## TASK REQUIREMENTS
Repeat exactly the lines from the start through the line with "clamp=False, under=.0, box=.9, name='sea_rock', group='small", both ends included.

+ + + +

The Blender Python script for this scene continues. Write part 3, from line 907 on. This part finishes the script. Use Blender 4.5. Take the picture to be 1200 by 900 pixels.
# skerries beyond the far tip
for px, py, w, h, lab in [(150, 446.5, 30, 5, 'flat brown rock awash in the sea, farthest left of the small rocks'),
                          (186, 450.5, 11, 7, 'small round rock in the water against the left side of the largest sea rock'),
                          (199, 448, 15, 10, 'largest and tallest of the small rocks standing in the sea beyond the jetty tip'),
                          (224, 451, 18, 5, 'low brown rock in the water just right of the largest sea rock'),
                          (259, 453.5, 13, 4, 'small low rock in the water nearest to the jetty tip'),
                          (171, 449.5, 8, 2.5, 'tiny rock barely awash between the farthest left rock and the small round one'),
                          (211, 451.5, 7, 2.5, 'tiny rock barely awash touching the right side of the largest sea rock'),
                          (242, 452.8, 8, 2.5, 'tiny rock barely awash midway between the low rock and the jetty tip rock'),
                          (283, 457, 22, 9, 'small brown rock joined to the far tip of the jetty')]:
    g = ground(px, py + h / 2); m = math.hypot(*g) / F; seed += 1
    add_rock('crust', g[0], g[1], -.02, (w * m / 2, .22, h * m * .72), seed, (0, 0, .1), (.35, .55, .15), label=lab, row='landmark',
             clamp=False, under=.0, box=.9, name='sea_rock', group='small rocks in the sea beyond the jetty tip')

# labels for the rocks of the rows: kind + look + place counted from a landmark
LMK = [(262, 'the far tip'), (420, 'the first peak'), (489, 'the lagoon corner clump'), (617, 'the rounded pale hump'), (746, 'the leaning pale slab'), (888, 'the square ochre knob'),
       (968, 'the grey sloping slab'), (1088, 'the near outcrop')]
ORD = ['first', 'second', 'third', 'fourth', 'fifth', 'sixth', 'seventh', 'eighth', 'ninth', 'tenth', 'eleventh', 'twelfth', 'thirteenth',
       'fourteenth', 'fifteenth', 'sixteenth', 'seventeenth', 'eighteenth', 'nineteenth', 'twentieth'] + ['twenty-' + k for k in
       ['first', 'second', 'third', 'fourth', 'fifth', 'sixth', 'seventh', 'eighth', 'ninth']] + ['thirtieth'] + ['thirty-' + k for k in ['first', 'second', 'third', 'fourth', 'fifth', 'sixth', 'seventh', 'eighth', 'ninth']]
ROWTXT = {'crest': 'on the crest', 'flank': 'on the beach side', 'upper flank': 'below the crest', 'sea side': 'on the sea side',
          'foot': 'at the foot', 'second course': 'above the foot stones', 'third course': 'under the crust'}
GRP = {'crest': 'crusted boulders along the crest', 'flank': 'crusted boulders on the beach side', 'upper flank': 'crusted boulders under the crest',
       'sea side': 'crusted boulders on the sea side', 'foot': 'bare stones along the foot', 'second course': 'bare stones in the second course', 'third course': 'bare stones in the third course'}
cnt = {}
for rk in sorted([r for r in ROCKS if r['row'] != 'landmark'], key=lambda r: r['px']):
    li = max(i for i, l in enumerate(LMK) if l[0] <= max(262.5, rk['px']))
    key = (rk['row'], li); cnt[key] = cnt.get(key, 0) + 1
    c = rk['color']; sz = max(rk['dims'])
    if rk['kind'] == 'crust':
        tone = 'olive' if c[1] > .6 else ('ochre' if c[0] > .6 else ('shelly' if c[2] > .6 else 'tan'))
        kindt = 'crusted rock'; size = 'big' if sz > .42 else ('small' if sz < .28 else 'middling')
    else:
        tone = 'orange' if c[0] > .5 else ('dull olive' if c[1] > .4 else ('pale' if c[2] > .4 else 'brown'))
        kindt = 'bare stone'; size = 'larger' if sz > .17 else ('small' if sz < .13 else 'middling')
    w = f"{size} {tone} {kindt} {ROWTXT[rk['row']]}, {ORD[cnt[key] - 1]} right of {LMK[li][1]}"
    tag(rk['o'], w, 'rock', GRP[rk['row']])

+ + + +

## EXPECTED OUTPUT
The Blender Python script for this scene continues. Write part 3, from line 907 on. This part finishes the script. Use Blender 4.5. Take the picture to be 1200 by 900 pixels.
# skerries beyond the far tip
for px, py, w, h, lab in [(150, 446.5, 30, 5, 'flat brown rock awash in the sea, farthest left of the small rocks'),
                          (186, 450.5, 11, 7, 'small round rock in the water against the left side of the largest sea rock'),
                          (199, 448, 15, 10, 'largest and tallest of the small rocks standing in the sea beyond the jetty tip'),
                          (224, 451, 18, 5, 'low brown rock in the water just right of the largest sea rock'),
                          (259, 453.5, 13, 4, 'small low rock in the water nearest to the jetty tip'),
                          (171, 449.5, 8, 2.5, 'tiny rock barely awash between the farthest left rock and the small round one'),
                          (211, 451.5, 7, 2.5, 'tiny rock barely awash touching the right side of the largest sea rock'),
                          (242, 452.8, 8, 2.5, 'tiny rock barely awash midway between the low rock and the jetty tip rock'),
                          (283, 457, 22, 9, 'small brown rock joined to the far tip of the jetty')]:
    g = ground(px, py + h / 2); m = math.hypot(*g) / F; seed += 1
    add_rock('crust', g[0], g[1], -.02, (w * m / 2, .22, h * m * .72), seed, (0, 0, .1), (.35, .55, .15), label=lab, row='landmark',
             clamp=False, under=.0, box=.9, name='sea_rock', group='small rocks in the sea beyond the jetty tip')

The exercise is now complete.